-- DIRECTION --
Take the listing and print it in full, exactly as given.

++++++++++

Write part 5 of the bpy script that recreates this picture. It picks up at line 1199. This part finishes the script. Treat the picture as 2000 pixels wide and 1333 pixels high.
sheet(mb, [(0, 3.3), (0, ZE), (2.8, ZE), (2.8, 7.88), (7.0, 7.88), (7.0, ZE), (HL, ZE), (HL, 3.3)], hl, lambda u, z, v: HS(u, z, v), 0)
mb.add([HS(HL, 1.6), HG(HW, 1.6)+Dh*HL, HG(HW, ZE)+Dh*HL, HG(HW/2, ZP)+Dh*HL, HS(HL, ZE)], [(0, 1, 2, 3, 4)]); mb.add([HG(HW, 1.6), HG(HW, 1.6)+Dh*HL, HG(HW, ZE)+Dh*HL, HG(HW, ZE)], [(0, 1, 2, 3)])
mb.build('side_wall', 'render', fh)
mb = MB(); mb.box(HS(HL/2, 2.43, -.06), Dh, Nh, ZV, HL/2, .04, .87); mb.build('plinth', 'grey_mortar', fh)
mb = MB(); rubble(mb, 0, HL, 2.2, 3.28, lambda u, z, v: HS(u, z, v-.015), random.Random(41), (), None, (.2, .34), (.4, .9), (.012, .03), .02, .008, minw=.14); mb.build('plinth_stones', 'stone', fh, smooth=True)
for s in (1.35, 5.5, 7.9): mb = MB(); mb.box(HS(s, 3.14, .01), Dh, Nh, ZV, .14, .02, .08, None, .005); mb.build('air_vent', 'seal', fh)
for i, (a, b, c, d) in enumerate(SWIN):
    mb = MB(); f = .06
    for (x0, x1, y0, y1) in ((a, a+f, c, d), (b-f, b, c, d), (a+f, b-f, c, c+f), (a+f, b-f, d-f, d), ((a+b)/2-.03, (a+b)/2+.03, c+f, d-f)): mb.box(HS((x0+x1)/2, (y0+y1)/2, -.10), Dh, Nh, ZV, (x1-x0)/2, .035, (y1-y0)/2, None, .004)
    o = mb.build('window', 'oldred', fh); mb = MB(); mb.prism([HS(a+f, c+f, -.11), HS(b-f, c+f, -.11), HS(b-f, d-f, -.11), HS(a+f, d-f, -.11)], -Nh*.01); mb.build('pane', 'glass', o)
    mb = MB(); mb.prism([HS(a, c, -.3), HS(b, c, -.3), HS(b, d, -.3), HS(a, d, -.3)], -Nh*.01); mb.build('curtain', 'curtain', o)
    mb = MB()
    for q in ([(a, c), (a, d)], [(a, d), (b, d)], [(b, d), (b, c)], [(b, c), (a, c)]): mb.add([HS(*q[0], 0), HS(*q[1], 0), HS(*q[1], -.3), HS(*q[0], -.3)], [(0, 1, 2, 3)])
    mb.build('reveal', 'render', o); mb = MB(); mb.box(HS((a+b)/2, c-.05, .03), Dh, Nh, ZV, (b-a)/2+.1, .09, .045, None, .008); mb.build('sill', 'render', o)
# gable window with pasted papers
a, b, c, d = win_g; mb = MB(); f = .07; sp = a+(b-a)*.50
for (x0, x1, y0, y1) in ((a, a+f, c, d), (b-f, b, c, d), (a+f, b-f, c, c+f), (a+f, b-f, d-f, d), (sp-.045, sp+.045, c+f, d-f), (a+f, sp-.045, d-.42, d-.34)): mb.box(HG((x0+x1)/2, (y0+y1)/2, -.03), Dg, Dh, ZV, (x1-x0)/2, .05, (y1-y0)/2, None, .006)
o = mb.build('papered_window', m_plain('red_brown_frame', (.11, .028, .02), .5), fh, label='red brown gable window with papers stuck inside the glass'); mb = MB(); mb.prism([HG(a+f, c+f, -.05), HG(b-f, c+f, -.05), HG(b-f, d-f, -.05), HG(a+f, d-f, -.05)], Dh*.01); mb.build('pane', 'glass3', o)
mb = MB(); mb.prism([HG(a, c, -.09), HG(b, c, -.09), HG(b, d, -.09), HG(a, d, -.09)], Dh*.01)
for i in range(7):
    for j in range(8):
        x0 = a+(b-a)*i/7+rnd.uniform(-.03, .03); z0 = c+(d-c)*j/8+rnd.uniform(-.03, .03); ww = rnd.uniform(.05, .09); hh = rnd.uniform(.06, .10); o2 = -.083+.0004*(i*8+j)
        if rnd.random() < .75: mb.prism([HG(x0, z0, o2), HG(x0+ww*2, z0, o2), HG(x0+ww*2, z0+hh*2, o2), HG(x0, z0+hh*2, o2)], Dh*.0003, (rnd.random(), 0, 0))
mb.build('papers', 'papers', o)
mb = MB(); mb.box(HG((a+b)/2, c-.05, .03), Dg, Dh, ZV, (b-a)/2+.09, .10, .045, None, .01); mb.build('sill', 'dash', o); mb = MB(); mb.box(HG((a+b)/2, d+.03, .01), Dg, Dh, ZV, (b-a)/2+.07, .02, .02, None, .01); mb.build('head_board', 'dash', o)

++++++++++

-- ANSWER FOR THE TASK --
Write part 5 of the bpy script that recreates this picture. It picks up at line 1199. This part finishes the script. Treat the picture as 2000 pixels wide and 1333 pixels high.
sheet(mb, [(0, 3.3), (0, ZE), (2.8, ZE), (2.8, 7.88), (7.0, 7.88), (7.0, ZE), (HL, ZE), (HL, 3.3)], hl, lambda u, z, v: HS(u, z, v), 0)
mb.add([HS(HL, 1.6), HG(HW, 1.6)+Dh*HL, HG(HW, ZE)+Dh*HL, HG(HW/2, ZP)+Dh*HL, HS(HL, ZE)], [(0, 1, 2, 3, 4)]); mb.add([HG(HW, 1.6), HG(HW, 1.6)+Dh*HL, HG(HW, ZE)+Dh*HL, HG(HW, ZE)], [(0, 1, 2, 3)])
mb.build('side_wall', 'render', fh)
mb = MB(); mb.box(HS(HL/2, 2.43, -.06), Dh, Nh, ZV, HL/2, .04, .87); mb.build('plinth', 'grey_mortar', fh)
mb = MB(); rubble(mb, 0, HL, 2.2, 3.28, lambda u, z, v: HS(u, z, v-.015), random.Random(41), (), None, (.2, .34), (.4, .9), (.012, .03), .02, .008, minw=.14); mb.build('plinth_stones', 'stone', fh, smooth=True)
for s in (1.35, 5.5, 7.9): mb = MB(); mb.box(HS(s, 3.14, .01), Dh, Nh, ZV, .14, .02, .08, None, .005); mb.build('air_vent', 'seal', fh)
for i, (a, b, c, d) in enumerate(SWIN):
    mb = MB(); f = .06
    for (x0, x1, y0, y1) in ((a, a+f, c, d), (b-f, b, c, d), (a+f, b-f, c, c+f), (a+f, b-f, d-f, d), ((a+b)/2-.03, (a+b)/2+.03, c+f, d-f)): mb.box(HS((x0+x1)/2, (y0+y1)/2, -.10), Dh, Nh, ZV, (x1-x0)/2, .035, (y1-y0)/2, None, .004)
    o = mb.build('window', 'oldred', fh); mb = MB(); mb.prism([HS(a+f, c+f, -.11), HS(b-f, c+f, -.11), HS(b-f, d-f, -.11), HS(a+f, d-f, -.11)], -Nh*.01); mb.build('pane', 'glass', o)
    mb = MB(); mb.prism([HS(a, c, -.3), HS(b, c, -.3), HS(b, d, -.3), HS(a, d, -.3)], -Nh*.01); mb.build('curtain', 'curtain', o)
    mb = MB()
    for q in ([(a, c), (a, d)], [(a, d), (b, d)], [(b, d), (b, c)], [(b, c), (a, c)]): mb.add([HS(*q[0], 0), HS(*q[1], 0), HS(*q[1], -.3), HS(*q[0], -.3)], [(0, 1, 2, 3)])
    mb.build('reveal', 'render', o); mb = MB(); mb.box(HS((a+b)/2, c-.05, .03), Dh, Nh, ZV, (b-a)/2+.1, .09, .045, None, .008); mb.build('sill', 'render', o)
# gable window with pasted papers
a, b, c, d = win_g; mb = MB(); f = .07; sp = a+(b-a)*.50
for (x0, x1, y0, y1) in ((a, a+f, c, d), (b-f, b, c, d), (a+f, b-f, c, c+f), (a+f, b-f, d-f, d), (sp-.045, sp+.045, c+f, d-f), (a+f, sp-.045, d-.42, d-.34)): mb.box(HG((x0+x1)/2, (y0+y1)/2, -.03), Dg, Dh, ZV, (x1-x0)/2, .05, (y1-y0)/2, None, .006)
o = mb.build('papered_window', m_plain('red_brown_frame', (.11, .028, .02), .5), fh, label='red brown gable window with papers stuck inside the glass'); mb = MB(); mb.prism([HG(a+f, c+f, -.05), HG(b-f, c+f, -.05), HG(b-f, d-f, -.05), HG(a+f, d-f, -.05)], Dh*.01); mb.build('pane', 'glass3', o)
mb = MB(); mb.prism([HG(a, c, -.09), HG(b, c, -.09), HG(b, d, -.09), HG(a, d, -.09)], Dh*.01)
for i in range(7):
    for j in range(8):
        x0 = a+(b-a)*i/7+rnd.uniform(-.03, .03); z0 = c+(d-c)*j/8+rnd.uniform(-.03, .03); ww = rnd.uniform(.05, .09); hh = rnd.uniform(.06, .10); o2 = -.083+.0004*(i*8+j)
        if rnd.random() < .75: mb.prism([HG(x0, z0, o2), HG(x0+ww*2, z0, o2), HG(x0+ww*2, z0+hh*2, o2), HG(x0, z0+hh*2, o2)], Dh*.0003, (rnd.random(), 0, 0))
mb.build('papers', 'papers', o)
mb = MB(); mb.box(HG((a+b)/2, c-.05, .03), Dg, Dh, ZV, (b-a)/2+.09, .10, .045, None, .01); mb.build('sill', 'dash', o); mb = MB(); mb.box(HG((a+b)/2, d+.03, .01), Dg, Dh, ZV, (b-a)/2+.07, .02, .02, None, .01); mb.build('head_board', 'dash', o)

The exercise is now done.